「私が探偵を始めた30年前は、お金持ちの箱入り娘からの依頼が多かった。“自分は何もできないので、主人の真実を調べてください”と。実際に夫の不倫が発覚しても、胸に秘めて耐え忍んでいました。ところが今は、“裁判を有利に進める証拠が欲しい”というケースばかり。慰謝料や親権、養育費を得るための証拠固めとしての依頼です。ドライな夫婦関係が増えた気がします」(社長)
スマホの普及やLINEをはじめとするSNSの発達で、昔より不倫の証拠集めが容易になった。昨今は証拠集めまで“DIY”(自分自身でやる)という女性が目立つ。
「依頼前に、ある程度の証拠を集めているかたが多い。プリクラやメールといった定番だけでなく、夫がパソコンでラブホテルを検索していた履歴や、カーナビの目的地履歴などを持ち寄る人もいるほど。昔より妻の情報収集能力が格段に上がりました」(社長)

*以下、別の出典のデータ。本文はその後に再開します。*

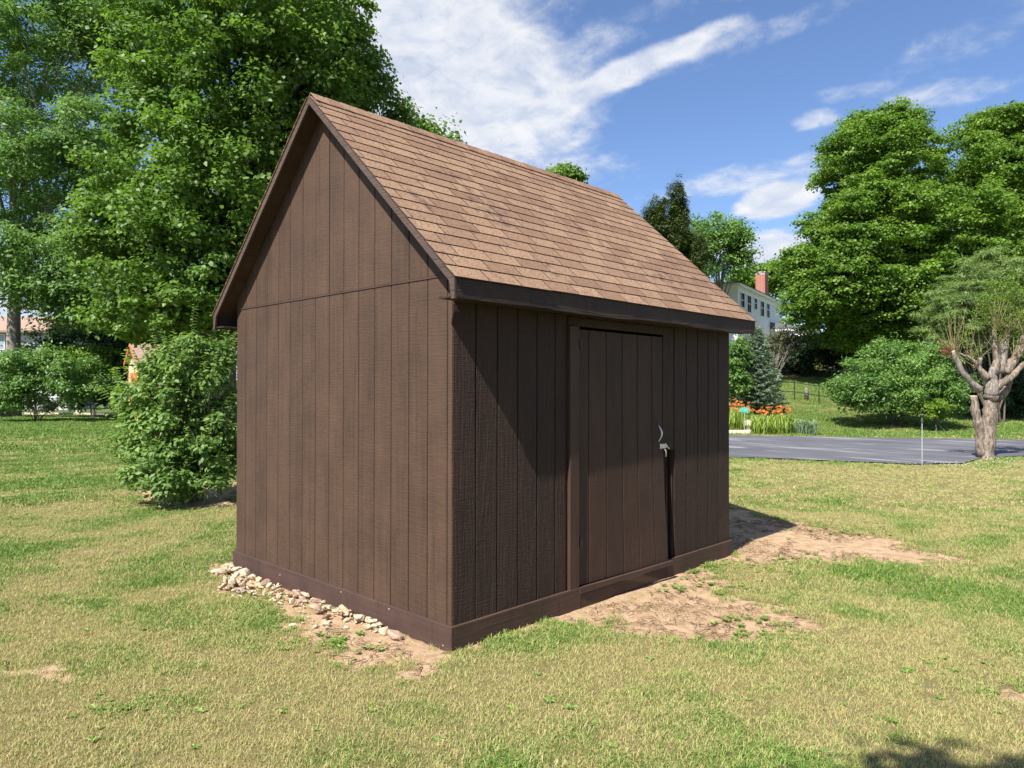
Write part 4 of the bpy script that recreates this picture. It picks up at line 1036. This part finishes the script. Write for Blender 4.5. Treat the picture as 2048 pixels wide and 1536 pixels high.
# ------------------------------------------------------------------ beds and small things beyond the driveway
M['stone_a'] = simple('pale_weathered_stone', (.52, .45, .36), .85, var=.3, scale=9, bump=.5, bscale=40)
def fence():
    root = empty('rail_fence', tuple(gp(1612, 796)), label='thin black metal rail fence crossing the grass slope', cat='fence')
    o = np.array(root.location); px = [(1508, 772, 26), (1546, 778, 23), (1589, 776, 24), (1638, 783, 24), (1690, 790, 24), (1740, 797, 24)]
    D0 = [38.5, 38.3, 38, 36.5, 35.4, 34.6]; P = []
    for (x, y, h), dd in zip(px, D0):
        p = CAM+FH*dd+RH*(x-1024)/FPX*dd; b = np.array([p[0], p[1], gz(p[0], p[1])]); P.append(b-o)
    for p in P:
        mb = MB(); mb.tube([p-np.array([0, 0, .1]), p+np.array([0, 0, 1.0])], .028, 6); mb.build('post', simple('black_metal', (.02, .022, .024), .5), root)
    for i in range(len(P)-1):
        for h in (.42, .90):
            mb = MB(); mb.tube([P[i]+np.array([0, 0, h]), P[i+1]+np.array([0, 0, h])], .022, 6); mb.build('rail', simple('black_metal', (.02, .022, .024), .5), root)
fence()
bl = gp(1613, 800); mb = MB(); mb.tube([(0, 0, -.05), (0, 0, .55), (0, 0, .6)], [.115, .11, .10], 12); mb.tube([(0, 0, .6), (0, 0, .66)], [.07, .05], 10)
o = mb.build('bollard', simple('weathered_grey_wood', (.20, .17, .15), .85, bump=.4), None, True); o.location = tuple(bl); tag(o, 'short grey wooden bollard standing in front of the black rail fence', 'bollard')
# pole with small feeder by the driveway
def pole():
    p = cw((1844-1024)/FPX*15.75, 15.75); b = np.array([p[0], p[1], gz(*p)]); root = empty('garden_lamp', tuple(b), label='thin pale pole with a small dark lamp on top left of the cut back tree', cat='garden lamp')
    h = 1.6827-(826-777)/FPX*15.75; st = simple('grey_painted_steel', (.45, .47, .46), .5, .3)
    mb = MB(); mb.tube([(0, 0, -.1), (0, 0, h-.2)], .010, 6); mb.build('pole', st, root)
    dk = simple('dark_lamp_metal', (.06, .07, .07), .5)
    mb = MB(); mb.tube([(0, 0, h-.20), (0, 0, h-.16), (0, 0, h-.06)], [.018, .024, .014], 8); mb.build('lamp_body', dk, root)
    mb = MB(); mb.tube([(0, 0, h-.06), (0, 0, h-.03), (0, 0, h-.025), (0, 0, h+.005)], [.018, .03, .062, .018], 10); mb.build('lamp_cap', dk, root)
pole()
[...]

冒頭の依頼人・A子さんは、まさにその世相を表す女性だった。結婚22年目の主婦で、大学1年生のひとり息子がいる。商社勤めの夫・B氏の不倫には3年前から薄々気づいており、これまで地道に証拠集めを続けてきた。
夫婦間の愛情はすでに皆無。子供がひとり立ちした時点で離婚の意思を固めており、“詰めの一手”として、ママ友から紹介された探偵会社に連絡したという。
「電話やメールで連絡をいただいたら、必ず1~2時間ほど面談して調査内容や対象者について深く話を聞きます。不倫調査なら、『異性との接点の確認』にとどめるか、『不貞行為の確認』や『不倫相手の特定』にまで踏み込むかで調査手段や値段が変わります。不貞確認の場合は“お泊まり”の現場を押さえる必要があり、日数がかかって費用が跳ね上がります」(社長)
調査員は徒歩と車かバイクの2人1組が基本。料金は1時間2万8000円で、3日間の調査でおおよそ40万円程度。調査員が1人増えるごとに1時間あたり1万2000円追加となる。A子さんは社長との面談で「不貞行為の有無」と「不倫相手の特定」を希望していた。